If you want to create a weblog, go for it. Maybe you’ll generate a nice bicycle club—a community of people who share your interests. Maybe you’ll attract the attention of library leaders and other unsavory folks like me. You can exercise and possibly improve your writing talents, no matter how small your readership.

If you believe your library has uses for a weblog, then find some existing blogs, read some weblogging articles, and try it out. A portion of your library community will probably find it worthwhile.

While there are some excellent topical weblogs in the library field (for example, Catalogablog), there’s always room for more. If you care deeply about a topic, consider collaborating on an existing topical weblog or start your own.

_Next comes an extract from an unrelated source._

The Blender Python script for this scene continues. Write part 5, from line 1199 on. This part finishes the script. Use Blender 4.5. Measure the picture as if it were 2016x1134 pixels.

But don’t set the bar too high. If you expect instant fame, broad reach, or revolutionary success, you’ll probably be disappointed. If you expect to reach a few dozen people, you may be pleasantly surprised.

The weblog power law

Weblog readership follows a power law (like Zipf Distribution and the Pareto Principle): A few sites are very widely read, a bunch more have a decent number of readers, and most have very few readers. The rough power law suggests that when weblogs are sorted by readership, the value for the nth weblog will be 1/n. If the most popular weblog has 50,000 readers, the 10th most popular will have 5,000, the hundredth 500—and so on. The real mathematics are much more complex.

Your chances of having 10–100 readers are much better than your chances of having 1,000 readers, let alone 10,000 or more. If you’re anxious to be in the “A-list” of webloggers, that may be a problem. But if you’re starting a bicycle club—well, ride on!